La soledad en estado puro
En el otro extremo, Kino comparte lugar con Pili. A sus 40 años, esta mujer de tez pálida y aspecto frágil encarna la soledad en estado puro. "Mi madre está en la cama con alzheimer y a mi hermano le he interpuesto una demanda por malos tratos. Padezco fibriomialgia. No me deja vivir. Intento ser más fuerte que el dolor. No me rindo, pero hay días que...". Raquel, la hija pequeña de Kino, asimila cada palabra que lanza Pili. "Muchas gracias por escucharme", asevera. Asier y Raquel comparten algo más que 15 años de edad. Son los más jóvenes del Gazteluleku . En este caso, Aurora, su madre, ha decidido pasar una Nochebuena distinta. "Mis hijos ya son mayores y cenan con las familias de sus mujeres. Así que hemos aprovechado para echar una mano. Aurora no puede contener las lágrimas. "No puedo cenar. Esto es más fuerte de lo que pensaba. Creía que lo había visto todo". Tres sillas a su izquierda, una joven húngara de 22 años habla con Mari Flor. Se llama Nikolette y es otra de las voluntarias. "He venido para acompañarles. Estas personas necesitan mucha atención", comenta.

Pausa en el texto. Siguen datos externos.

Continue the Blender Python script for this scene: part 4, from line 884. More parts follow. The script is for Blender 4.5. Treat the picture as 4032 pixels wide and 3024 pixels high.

Jesús es otra de las grandes personas de este retal de historias imposibles. Su bigote le confiere un cierto aire a Groucho Marx. Es bastante optimista. "Mi soledad es impuesta. Un día, mi familia me despreció. Ante esta situación, lo único que pedimos es cariño", expresa. Jesús ha hecho buenas migas con Raúl. Incluso, se atreven con un agarrado tras el café. Miren baila con Kino, su padre. La noche va adquiriendo la temperatura necesaria. Txema, ex drogadicto de 41 años, fuma un puro y baila con Carmen, de 63. Sagrario les sigue con la mirada. Ella prefiere estar tranquila. A Txema le gusta que Carmen gire y gire. Ella se marea. "Aquí he descubierto mi auténtica familia", manifiesta. "He sido yonki y, gracias a esta soledad, he conseguido salir de las drogas".
A la una de la madrugada, Joseba y Will, su pareja, se acercan al Gazteluleku. Will se queda perplejo al descubrir esta realidad. "¿Qué va a suceder con estas personas mañana?", le pregunta a su novio.